W ramach prezydenckiej kampanii Sławomir Mentzen, kandydat Konfederacji na Urząd Prezydenta RP odwiedził Stargard.
Na Rynku Staromiejskim w Stargardzie na Sławomira Mentzena oczekiwał tłum, głównie bardzo młodych ludzi.
Kandydat na prezydenta z Konfederacji od pół roku odwiedza polskie miasta i miasteczka szukając poparcia. Od września był w 160 miejscowościach. W objeździe Polski towarzyszy mu jego drużyna. Poza nawoływaniami do głosowania, ekipa Mentzena i on sam, ostro krytykują rządzących; sposób zarządzania służbą zdrowia, tworzenie ośrodków imigracyjnych czy Zielony Ład.
Wiec na Rynku Staromiejskim trwał niecałą godzinę. Frekwencja była duża. Młodzież skandowała Sła-wo-mir! Sła-wo-mir!
– Oczywiście nie usłyszycie o fenomenie frekwencji w Stargardzie w głównych wiadomościach mediów głównego nurtu – mówili współtowarzysze Mentzena. – Za to usłyszycie o innych kandydatach, że jeden zjadł kiełbasę, a drugi klocka białego postawił w Warszawie, różne takie rzeczy usłyszycie. Nasz kandydat w ostatnich sondażach zyskuje, zbliża się do Karola Nawrockiego, kandydata PiS, a w niektórych nawet go przeskakuje.
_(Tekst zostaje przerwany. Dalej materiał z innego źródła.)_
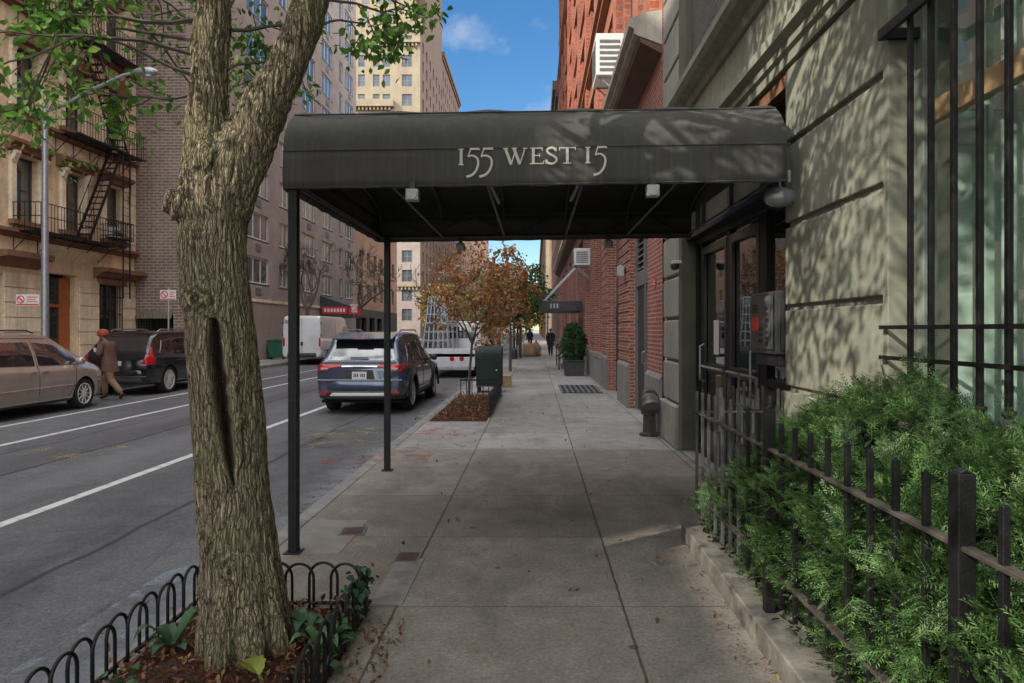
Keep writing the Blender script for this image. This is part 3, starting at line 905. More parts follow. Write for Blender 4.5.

Na koniec spotkania do polityków Konfederacji ustawiła się długa kolejka po zdjęcia i autografy.
– Od września zjeździliśmy prawie 160 miejscowości – mówił. – Polska jest naprawdę piękna. I cieszę się, że jestem Polakiem. Jesteśmy jako naród bardzo pracowici. Tylko posłowie to nieroby, a Trzaskowski największy. On by tylko leżał i pachniał. Nie wyszła nam dobrze klasa polityczna. Za co by się oni nie wzięli, to to nie działa! Mamy kolejki do lekarzy, zamykane są oddziały szpitalne. Idzie coraz gorsze, a oni nie mają na to pomysłu!